Provided records>
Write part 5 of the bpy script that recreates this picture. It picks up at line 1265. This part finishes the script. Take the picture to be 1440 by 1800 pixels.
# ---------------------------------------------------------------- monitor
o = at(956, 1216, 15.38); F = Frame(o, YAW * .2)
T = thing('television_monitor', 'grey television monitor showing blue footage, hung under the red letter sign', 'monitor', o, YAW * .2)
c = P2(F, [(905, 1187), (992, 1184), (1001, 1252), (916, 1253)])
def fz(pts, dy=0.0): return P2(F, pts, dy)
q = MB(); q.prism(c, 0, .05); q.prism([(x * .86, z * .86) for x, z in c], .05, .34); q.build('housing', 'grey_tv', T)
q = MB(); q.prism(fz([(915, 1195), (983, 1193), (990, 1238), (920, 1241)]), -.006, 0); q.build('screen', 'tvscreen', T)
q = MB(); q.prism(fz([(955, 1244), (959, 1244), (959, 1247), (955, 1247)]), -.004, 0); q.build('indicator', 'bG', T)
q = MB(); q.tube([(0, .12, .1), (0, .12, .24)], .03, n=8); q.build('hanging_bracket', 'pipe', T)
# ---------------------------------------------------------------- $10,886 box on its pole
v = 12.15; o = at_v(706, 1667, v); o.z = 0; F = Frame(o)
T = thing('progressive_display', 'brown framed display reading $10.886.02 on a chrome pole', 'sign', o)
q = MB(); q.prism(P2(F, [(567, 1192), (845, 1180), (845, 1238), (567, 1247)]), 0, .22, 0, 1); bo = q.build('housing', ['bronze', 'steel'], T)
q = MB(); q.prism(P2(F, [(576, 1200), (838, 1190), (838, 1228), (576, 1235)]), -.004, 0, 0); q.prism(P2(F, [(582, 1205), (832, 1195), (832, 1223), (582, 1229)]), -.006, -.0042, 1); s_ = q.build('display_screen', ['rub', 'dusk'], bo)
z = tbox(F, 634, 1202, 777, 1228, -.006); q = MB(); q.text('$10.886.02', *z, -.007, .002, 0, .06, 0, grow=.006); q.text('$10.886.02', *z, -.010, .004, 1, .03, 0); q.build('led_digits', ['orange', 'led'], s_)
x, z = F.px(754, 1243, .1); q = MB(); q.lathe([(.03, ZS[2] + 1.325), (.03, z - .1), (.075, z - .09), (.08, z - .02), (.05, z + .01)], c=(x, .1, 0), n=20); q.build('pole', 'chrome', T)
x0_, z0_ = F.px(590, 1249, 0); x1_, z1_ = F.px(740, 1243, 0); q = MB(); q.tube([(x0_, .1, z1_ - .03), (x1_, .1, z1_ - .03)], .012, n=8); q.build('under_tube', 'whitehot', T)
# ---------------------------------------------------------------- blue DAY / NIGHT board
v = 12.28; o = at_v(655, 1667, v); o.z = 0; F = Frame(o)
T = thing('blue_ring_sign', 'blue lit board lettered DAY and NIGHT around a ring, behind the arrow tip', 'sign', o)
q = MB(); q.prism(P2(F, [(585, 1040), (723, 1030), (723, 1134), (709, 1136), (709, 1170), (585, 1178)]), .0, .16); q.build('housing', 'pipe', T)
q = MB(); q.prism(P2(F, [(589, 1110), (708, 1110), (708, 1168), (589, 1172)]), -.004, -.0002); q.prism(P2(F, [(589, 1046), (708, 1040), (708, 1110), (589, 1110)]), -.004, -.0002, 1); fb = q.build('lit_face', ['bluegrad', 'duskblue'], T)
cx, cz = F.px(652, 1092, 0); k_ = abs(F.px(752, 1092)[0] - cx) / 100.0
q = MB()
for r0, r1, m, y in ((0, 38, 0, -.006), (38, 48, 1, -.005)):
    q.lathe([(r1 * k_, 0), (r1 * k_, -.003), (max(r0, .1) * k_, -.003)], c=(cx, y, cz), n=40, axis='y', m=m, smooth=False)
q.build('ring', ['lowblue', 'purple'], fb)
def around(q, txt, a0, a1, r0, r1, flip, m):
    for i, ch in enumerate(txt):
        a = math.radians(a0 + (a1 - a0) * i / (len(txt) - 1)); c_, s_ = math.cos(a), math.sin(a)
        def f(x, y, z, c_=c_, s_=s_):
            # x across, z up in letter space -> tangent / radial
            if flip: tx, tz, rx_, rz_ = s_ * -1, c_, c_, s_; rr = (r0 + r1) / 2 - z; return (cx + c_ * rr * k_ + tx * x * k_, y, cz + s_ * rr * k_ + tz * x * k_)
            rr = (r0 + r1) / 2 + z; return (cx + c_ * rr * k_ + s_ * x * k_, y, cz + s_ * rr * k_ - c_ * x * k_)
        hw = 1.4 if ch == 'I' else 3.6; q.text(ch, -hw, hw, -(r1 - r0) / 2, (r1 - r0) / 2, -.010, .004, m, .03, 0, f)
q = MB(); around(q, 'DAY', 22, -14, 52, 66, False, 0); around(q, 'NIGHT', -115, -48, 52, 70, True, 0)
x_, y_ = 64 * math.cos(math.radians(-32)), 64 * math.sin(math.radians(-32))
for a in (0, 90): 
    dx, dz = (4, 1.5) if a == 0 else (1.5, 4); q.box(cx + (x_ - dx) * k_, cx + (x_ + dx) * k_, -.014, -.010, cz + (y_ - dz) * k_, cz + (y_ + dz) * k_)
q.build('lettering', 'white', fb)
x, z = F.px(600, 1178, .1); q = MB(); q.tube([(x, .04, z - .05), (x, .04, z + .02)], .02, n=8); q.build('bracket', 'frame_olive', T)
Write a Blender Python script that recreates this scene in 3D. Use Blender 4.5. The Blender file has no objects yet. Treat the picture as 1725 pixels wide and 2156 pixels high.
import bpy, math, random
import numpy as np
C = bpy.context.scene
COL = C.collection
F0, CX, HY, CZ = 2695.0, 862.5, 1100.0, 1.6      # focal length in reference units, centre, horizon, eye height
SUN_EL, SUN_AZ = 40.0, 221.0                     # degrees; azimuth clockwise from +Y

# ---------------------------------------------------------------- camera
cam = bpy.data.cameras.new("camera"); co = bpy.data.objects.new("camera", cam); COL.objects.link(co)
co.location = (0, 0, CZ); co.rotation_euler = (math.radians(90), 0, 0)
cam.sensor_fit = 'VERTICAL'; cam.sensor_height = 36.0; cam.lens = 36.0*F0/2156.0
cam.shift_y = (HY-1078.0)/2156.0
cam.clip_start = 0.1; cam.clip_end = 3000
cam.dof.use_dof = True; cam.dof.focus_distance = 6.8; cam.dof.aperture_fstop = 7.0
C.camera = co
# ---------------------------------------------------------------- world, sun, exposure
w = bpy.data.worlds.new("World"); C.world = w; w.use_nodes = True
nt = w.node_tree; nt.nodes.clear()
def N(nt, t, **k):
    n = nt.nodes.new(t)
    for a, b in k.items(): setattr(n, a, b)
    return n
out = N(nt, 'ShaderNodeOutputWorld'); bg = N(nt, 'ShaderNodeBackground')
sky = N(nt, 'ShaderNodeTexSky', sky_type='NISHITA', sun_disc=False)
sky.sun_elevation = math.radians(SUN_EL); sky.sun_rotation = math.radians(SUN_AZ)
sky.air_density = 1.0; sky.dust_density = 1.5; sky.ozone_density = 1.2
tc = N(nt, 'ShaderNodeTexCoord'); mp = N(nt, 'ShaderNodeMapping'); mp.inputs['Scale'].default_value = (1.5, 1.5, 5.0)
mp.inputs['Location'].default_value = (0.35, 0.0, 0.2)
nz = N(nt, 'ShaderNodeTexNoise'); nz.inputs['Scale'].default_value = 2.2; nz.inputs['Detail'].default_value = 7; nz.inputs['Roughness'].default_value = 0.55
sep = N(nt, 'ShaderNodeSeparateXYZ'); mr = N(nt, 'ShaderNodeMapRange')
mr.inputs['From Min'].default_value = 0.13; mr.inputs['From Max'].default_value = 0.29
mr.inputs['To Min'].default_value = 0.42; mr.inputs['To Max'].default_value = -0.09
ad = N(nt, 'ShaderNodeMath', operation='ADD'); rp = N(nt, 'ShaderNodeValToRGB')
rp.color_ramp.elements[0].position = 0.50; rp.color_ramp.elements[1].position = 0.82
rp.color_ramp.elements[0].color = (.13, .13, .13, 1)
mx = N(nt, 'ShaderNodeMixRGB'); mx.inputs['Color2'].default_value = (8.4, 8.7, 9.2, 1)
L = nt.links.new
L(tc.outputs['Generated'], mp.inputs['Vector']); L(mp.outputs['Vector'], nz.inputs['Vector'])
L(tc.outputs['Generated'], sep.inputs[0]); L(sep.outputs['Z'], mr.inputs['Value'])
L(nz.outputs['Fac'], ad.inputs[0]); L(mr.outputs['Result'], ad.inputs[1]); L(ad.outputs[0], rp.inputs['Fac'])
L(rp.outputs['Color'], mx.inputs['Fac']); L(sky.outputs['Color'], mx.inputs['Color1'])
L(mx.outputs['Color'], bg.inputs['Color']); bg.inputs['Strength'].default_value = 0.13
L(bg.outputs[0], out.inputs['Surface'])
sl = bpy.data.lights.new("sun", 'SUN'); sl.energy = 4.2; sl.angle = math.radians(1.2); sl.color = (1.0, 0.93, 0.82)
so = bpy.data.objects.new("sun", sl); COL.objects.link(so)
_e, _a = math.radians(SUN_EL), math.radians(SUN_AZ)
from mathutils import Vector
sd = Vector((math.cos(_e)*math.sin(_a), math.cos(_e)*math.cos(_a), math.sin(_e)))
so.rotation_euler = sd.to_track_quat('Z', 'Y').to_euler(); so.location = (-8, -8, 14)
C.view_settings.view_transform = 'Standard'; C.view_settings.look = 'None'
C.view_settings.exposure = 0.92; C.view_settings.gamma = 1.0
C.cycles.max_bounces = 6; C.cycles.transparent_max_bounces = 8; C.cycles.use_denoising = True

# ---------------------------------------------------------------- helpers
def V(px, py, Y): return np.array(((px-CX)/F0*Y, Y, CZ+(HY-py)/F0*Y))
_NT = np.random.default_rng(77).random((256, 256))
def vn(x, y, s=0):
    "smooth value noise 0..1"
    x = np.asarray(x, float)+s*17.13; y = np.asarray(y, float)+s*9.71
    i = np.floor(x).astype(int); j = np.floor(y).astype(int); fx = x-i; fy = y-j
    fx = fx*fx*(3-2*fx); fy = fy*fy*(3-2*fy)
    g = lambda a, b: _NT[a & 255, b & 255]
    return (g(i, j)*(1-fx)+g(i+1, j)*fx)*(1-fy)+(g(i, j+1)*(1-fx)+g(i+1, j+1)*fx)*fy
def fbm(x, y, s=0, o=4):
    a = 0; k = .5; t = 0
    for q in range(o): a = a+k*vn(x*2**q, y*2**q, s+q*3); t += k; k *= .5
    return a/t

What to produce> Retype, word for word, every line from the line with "Write a Blender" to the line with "SUN_EL, SUN_AZ = 40.0, 221.0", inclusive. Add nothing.

Problem solution>
Write a Blender Python script that recreates this scene in 3D. Use Blender 4.5. The Blender file has no objects yet. Treat the picture as 1725 pixels wide and 2156 pixels high.
import bpy, math, random
import numpy as np
C = bpy.context.scene
COL = C.collection
F0, CX, HY, CZ = 2695.0, 862.5, 1100.0, 1.6      # focal length in reference units, centre, horizon, eye height
SUN_EL, SUN_AZ = 40.0, 221.0                     # degrees; azimuth clockwise from +Y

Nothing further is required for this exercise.